-- Data records start --

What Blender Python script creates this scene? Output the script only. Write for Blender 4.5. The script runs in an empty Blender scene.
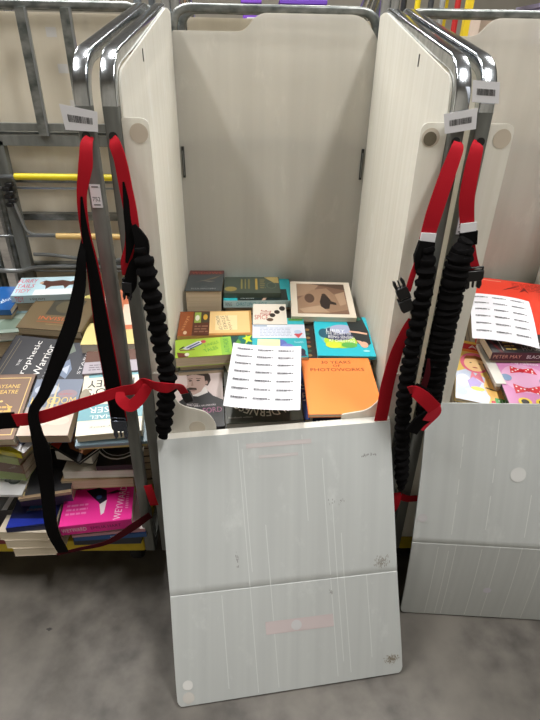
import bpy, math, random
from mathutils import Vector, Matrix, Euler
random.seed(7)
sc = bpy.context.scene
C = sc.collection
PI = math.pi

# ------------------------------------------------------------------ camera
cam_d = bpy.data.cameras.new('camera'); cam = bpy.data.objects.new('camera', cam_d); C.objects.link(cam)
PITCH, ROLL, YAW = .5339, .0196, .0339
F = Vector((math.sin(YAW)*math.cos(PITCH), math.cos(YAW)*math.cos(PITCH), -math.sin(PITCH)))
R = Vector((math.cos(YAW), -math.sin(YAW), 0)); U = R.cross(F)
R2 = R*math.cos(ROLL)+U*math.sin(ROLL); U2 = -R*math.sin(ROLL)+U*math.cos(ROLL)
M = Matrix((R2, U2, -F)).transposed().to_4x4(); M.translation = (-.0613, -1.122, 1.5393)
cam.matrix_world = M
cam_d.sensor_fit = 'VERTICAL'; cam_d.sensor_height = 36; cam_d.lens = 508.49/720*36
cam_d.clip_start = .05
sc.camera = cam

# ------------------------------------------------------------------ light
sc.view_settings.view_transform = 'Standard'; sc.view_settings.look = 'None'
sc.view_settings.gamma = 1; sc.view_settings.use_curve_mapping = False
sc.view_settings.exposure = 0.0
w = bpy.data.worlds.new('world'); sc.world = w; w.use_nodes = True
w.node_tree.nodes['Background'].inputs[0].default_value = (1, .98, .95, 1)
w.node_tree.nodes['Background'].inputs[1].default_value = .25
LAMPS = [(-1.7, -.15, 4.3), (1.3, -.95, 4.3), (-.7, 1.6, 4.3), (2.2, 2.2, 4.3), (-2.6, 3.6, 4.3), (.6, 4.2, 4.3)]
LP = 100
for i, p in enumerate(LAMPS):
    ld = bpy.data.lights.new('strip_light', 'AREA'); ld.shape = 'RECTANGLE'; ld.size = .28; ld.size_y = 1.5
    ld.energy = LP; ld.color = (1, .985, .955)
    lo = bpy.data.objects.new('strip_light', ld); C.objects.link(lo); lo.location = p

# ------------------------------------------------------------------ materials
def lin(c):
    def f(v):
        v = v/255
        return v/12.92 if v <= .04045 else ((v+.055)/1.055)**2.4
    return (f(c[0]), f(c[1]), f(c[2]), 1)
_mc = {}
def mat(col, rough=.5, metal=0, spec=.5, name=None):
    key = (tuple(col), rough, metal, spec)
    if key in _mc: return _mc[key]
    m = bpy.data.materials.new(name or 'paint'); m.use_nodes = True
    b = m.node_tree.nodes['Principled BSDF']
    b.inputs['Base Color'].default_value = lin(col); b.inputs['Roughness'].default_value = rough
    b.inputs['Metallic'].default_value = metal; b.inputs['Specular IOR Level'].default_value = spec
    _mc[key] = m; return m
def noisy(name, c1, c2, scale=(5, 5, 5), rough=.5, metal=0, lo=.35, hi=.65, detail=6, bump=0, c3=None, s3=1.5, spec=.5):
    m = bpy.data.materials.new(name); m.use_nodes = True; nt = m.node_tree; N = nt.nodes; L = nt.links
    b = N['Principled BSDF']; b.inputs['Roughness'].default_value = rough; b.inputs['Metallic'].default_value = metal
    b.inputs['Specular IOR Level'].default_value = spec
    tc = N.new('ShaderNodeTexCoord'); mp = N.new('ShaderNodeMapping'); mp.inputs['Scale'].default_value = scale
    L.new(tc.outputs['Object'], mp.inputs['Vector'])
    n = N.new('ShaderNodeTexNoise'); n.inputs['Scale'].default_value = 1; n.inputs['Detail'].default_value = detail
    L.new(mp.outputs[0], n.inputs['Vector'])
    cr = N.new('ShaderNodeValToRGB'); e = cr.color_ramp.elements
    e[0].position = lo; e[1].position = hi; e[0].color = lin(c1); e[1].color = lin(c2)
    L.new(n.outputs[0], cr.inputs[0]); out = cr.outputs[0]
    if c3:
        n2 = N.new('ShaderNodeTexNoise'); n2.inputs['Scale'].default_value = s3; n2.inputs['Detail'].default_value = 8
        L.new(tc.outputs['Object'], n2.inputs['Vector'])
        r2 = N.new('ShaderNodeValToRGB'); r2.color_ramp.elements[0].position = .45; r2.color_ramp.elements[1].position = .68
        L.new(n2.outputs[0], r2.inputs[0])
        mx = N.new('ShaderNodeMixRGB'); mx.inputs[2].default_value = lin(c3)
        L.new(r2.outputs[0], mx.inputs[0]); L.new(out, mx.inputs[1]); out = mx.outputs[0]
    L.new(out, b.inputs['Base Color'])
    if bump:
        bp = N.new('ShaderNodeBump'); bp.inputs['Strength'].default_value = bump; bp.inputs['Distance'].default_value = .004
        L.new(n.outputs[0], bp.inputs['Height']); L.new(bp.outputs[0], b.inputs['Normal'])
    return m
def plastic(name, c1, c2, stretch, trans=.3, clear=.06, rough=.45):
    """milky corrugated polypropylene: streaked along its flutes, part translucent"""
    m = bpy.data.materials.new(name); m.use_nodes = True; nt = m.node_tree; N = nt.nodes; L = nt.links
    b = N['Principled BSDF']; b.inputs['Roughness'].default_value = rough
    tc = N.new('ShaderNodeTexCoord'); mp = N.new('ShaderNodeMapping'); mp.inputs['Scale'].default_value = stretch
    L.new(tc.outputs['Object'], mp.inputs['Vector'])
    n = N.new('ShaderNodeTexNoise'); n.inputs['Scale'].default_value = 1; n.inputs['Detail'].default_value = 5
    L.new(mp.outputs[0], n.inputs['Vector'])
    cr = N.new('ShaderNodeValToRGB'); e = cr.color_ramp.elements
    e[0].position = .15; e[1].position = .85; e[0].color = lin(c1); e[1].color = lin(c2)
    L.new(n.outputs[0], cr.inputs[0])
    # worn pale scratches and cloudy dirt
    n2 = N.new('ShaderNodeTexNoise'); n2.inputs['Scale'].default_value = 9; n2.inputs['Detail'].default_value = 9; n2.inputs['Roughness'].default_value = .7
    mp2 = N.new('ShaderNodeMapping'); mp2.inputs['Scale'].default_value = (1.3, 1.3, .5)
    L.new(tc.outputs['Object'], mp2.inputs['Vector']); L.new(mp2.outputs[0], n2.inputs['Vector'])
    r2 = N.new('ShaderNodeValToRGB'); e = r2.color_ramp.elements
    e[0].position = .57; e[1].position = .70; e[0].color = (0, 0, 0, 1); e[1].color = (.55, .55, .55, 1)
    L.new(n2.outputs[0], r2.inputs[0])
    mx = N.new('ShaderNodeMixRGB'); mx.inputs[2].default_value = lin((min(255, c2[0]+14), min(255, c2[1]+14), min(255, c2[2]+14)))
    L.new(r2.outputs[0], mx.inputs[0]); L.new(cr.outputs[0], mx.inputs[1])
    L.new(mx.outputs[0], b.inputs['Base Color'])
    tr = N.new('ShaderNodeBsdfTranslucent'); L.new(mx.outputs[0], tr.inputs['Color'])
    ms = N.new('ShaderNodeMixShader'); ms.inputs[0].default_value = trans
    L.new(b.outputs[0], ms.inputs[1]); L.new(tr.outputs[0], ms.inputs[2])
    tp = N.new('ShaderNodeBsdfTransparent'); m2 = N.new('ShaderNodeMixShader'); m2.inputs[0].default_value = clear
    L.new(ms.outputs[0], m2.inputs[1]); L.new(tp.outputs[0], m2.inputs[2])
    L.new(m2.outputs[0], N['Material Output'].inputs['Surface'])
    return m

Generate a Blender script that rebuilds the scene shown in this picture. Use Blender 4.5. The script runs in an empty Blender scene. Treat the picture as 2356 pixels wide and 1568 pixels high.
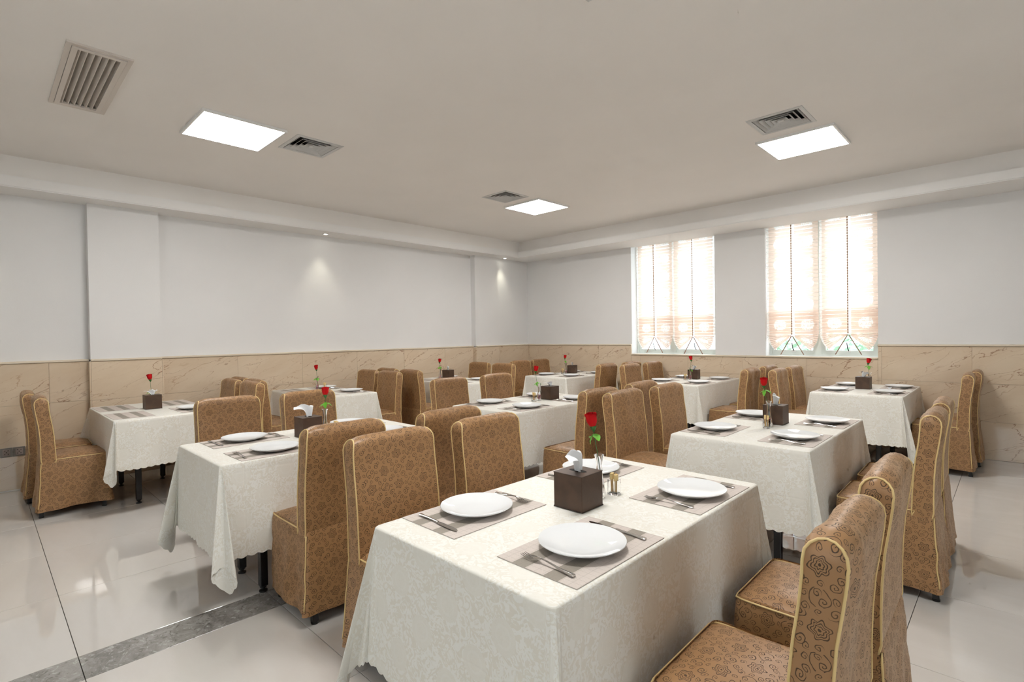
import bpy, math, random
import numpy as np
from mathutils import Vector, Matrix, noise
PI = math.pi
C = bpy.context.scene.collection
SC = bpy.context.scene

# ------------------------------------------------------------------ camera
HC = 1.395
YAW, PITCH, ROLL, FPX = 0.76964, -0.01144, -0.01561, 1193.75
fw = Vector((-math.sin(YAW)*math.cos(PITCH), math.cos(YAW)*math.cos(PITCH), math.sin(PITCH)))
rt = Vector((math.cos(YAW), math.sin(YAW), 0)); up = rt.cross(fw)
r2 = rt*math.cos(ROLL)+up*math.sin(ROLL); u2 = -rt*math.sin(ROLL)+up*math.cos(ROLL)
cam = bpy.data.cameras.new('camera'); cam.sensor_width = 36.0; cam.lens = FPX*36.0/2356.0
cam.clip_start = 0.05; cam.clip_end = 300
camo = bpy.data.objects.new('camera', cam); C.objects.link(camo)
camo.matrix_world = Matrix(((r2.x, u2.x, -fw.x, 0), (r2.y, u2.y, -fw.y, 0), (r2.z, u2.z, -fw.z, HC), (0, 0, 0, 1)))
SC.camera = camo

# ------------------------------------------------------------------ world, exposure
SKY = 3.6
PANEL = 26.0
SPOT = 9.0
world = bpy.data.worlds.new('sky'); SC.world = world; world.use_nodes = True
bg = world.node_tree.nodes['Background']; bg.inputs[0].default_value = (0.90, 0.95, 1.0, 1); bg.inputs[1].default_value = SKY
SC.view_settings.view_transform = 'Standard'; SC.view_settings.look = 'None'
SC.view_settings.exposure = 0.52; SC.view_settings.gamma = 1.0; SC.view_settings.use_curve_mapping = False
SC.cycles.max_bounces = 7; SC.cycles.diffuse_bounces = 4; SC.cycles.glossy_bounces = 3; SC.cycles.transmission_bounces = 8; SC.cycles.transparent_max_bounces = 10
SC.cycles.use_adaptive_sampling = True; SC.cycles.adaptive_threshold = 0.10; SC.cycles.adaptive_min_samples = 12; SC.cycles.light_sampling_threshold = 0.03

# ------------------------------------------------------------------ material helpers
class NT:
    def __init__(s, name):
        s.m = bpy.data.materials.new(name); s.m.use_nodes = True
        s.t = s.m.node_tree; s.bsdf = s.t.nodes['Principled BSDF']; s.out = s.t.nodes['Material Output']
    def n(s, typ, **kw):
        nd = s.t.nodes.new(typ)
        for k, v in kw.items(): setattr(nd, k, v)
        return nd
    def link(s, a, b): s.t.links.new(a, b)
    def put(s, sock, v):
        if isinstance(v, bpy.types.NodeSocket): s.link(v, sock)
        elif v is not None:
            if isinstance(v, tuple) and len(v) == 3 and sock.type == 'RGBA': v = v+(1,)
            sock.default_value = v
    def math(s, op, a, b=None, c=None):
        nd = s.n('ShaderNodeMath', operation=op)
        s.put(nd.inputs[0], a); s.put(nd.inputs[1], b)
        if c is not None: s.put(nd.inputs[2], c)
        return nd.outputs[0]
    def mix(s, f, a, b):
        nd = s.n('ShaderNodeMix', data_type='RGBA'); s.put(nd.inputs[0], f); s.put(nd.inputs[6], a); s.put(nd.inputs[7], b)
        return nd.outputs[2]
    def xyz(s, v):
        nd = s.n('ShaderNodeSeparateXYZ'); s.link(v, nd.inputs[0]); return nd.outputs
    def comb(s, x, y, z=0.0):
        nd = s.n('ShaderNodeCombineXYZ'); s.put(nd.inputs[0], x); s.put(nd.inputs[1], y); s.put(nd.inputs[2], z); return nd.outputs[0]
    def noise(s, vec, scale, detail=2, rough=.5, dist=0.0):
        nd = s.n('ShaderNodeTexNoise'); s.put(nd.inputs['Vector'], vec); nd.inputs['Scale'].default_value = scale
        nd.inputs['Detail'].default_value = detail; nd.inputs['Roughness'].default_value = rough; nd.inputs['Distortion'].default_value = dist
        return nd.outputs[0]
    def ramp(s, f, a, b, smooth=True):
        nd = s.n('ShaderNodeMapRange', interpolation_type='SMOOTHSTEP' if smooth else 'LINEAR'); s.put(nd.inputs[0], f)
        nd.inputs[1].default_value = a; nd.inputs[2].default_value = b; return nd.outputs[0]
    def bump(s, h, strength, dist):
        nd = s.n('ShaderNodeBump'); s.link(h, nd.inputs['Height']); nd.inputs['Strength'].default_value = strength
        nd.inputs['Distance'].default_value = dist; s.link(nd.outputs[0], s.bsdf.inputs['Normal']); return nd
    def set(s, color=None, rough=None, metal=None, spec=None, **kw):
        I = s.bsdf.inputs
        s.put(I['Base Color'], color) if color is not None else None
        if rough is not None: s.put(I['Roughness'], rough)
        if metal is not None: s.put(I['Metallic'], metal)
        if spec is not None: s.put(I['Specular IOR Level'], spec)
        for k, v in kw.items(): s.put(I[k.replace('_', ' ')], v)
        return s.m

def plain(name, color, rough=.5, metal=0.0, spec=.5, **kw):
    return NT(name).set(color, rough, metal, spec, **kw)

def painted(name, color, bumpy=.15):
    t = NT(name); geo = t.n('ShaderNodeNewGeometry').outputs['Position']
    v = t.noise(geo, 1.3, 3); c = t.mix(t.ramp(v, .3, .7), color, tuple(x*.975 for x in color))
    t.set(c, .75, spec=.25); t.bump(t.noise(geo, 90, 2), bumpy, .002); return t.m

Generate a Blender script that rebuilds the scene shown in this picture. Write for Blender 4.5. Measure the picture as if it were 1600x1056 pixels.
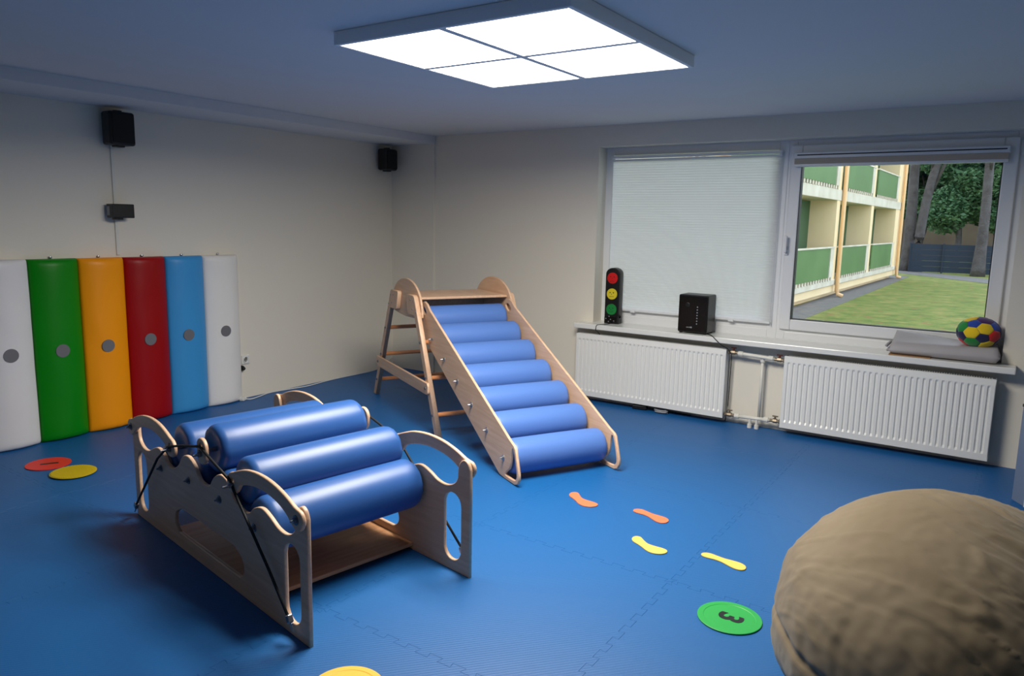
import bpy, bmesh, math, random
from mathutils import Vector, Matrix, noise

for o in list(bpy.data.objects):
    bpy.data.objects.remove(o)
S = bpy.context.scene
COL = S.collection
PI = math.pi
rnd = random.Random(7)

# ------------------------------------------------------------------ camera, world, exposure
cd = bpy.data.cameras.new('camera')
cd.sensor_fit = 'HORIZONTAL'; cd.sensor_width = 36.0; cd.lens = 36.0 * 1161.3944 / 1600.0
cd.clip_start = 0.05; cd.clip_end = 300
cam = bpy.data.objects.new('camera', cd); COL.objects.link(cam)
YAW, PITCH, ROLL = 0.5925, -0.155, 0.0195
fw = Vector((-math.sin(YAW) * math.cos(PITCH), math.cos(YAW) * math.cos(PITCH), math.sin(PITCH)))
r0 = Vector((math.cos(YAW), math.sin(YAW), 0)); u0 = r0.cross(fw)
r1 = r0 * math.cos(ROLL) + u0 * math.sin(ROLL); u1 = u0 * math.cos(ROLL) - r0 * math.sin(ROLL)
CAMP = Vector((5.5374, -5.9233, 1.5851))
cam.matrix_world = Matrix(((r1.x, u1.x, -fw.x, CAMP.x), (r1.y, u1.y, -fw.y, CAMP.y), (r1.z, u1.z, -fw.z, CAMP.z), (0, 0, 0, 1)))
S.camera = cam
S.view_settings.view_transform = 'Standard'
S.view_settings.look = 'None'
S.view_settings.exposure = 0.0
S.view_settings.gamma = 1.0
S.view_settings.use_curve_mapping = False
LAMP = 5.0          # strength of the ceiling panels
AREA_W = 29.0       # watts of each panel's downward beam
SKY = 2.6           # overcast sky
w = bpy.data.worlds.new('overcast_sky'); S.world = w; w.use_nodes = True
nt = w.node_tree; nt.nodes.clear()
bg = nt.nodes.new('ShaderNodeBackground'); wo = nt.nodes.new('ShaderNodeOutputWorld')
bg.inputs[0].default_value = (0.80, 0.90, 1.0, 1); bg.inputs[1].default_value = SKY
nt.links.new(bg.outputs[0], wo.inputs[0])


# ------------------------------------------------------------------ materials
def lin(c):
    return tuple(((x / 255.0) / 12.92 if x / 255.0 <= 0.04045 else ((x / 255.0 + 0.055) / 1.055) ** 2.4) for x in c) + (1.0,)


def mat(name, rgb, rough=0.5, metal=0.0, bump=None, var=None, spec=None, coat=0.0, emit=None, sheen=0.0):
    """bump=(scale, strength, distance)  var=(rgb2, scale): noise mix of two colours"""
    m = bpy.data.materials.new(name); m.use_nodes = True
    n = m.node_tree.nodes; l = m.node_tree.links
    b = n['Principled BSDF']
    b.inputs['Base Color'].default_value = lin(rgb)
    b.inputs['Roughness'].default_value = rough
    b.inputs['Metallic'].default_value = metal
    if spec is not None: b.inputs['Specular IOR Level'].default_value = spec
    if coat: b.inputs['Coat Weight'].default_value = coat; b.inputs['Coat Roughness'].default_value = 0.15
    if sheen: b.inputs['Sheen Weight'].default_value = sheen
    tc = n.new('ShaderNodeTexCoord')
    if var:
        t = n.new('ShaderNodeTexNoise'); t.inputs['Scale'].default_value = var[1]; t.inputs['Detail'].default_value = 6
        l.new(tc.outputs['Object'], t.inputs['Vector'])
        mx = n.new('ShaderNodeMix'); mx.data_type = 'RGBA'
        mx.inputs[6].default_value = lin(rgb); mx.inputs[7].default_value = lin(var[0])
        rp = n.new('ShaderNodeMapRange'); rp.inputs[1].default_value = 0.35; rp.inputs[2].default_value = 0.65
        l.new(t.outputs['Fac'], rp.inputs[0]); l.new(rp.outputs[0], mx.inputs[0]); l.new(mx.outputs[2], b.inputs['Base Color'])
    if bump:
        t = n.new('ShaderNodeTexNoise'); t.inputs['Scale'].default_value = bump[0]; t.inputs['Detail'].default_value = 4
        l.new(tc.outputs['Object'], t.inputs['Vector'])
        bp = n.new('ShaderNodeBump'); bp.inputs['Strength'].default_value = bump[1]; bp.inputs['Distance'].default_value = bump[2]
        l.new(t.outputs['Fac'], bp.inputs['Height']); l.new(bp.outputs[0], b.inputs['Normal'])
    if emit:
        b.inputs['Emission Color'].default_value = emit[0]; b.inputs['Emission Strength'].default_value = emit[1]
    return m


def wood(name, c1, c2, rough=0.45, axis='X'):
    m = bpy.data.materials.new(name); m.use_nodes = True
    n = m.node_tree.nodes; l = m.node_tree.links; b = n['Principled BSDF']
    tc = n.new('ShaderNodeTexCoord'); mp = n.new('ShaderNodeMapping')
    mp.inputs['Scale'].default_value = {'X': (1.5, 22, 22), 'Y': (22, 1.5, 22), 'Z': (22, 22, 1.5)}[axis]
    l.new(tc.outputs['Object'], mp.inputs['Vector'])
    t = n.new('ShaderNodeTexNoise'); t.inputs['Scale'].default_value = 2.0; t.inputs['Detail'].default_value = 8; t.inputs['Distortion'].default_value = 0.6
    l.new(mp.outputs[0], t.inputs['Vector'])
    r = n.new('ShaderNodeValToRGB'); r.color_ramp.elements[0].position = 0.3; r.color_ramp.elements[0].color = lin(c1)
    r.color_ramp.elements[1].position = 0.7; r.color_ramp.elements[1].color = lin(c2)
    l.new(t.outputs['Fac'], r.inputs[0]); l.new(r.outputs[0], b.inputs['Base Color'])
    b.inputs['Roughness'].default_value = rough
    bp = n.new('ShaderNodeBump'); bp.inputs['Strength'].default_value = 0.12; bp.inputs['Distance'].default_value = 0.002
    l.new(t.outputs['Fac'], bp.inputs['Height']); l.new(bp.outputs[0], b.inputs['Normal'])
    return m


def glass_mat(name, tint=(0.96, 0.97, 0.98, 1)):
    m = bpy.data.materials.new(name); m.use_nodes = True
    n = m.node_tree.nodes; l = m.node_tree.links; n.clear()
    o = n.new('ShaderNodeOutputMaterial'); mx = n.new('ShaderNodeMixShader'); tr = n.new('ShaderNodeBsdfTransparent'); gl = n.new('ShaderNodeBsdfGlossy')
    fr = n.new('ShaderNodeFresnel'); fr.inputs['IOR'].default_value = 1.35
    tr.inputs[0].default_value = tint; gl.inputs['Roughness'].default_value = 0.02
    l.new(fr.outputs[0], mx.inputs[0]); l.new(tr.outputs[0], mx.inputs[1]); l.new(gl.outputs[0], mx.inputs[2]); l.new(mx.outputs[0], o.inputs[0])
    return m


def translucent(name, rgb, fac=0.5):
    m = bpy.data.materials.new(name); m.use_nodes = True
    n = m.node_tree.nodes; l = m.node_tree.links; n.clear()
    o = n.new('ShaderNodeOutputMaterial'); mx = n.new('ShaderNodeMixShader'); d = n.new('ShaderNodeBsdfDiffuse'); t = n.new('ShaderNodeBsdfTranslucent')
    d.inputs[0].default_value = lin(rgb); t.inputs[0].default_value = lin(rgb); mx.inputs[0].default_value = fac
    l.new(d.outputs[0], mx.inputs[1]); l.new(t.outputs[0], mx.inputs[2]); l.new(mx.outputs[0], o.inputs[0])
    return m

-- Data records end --

**Task prompt:** Repeat only the lines from the one with "were 1600x1056 pixels." down to the one with "return tuple(((x /", word for word and both included, and leave the pictures out.

**Task answer:**
Generate a Blender script that rebuilds the scene shown in this picture. Write for Blender 4.5. Measure the picture as if it were 1600x1056 pixels.
import bpy, bmesh, math, random
from mathutils import Vector, Matrix, noise

for o in list(bpy.data.objects):
    bpy.data.objects.remove(o)
S = bpy.context.scene
COL = S.collection
PI = math.pi
rnd = random.Random(7)

# ------------------------------------------------------------------ camera, world, exposure
cd = bpy.data.cameras.new('camera')
cd.sensor_fit = 'HORIZONTAL'; cd.sensor_width = 36.0; cd.lens = 36.0 * 1161.3944 / 1600.0
cd.clip_start = 0.05; cd.clip_end = 300
cam = bpy.data.objects.new('camera', cd); COL.objects.link(cam)
YAW, PITCH, ROLL = 0.5925, -0.155, 0.0195
fw = Vector((-math.sin(YAW) * math.cos(PITCH), math.cos(YAW) * math.cos(PITCH), math.sin(PITCH)))
r0 = Vector((math.cos(YAW), math.sin(YAW), 0)); u0 = r0.cross(fw)
r1 = r0 * math.cos(ROLL) + u0 * math.sin(ROLL); u1 = u0 * math.cos(ROLL) - r0 * math.sin(ROLL)
CAMP = Vector((5.5374, -5.9233, 1.5851))
cam.matrix_world = Matrix(((r1.x, u1.x, -fw.x, CAMP.x), (r1.y, u1.y, -fw.y, CAMP.y), (r1.z, u1.z, -fw.z, CAMP.z), (0, 0, 0, 1)))
S.camera = cam
S.view_settings.view_transform = 'Standard'
S.view_settings.look = 'None'
S.view_settings.exposure = 0.0
S.view_settings.gamma = 1.0
S.view_settings.use_curve_mapping = False
LAMP = 5.0          # strength of the ceiling panels
AREA_W = 29.0       # watts of each panel's downward beam
SKY = 2.6           # overcast sky
w = bpy.data.worlds.new('overcast_sky'); S.world = w; w.use_nodes = True
nt = w.node_tree; nt.nodes.clear()
bg = nt.nodes.new('ShaderNodeBackground'); wo = nt.nodes.new('ShaderNodeOutputWorld')
bg.inputs[0].default_value = (0.80, 0.90, 1.0, 1); bg.inputs[1].default_value = SKY
nt.links.new(bg.outputs[0], wo.inputs[0])


# ------------------------------------------------------------------ materials
def lin(c):
    return tuple(((x / 255.0) / 12.92 if x / 255.0 <= 0.04045 else ((x / 255.0 + 0.055) / 1.055) ** 2.4) for x in c) + (1.0,)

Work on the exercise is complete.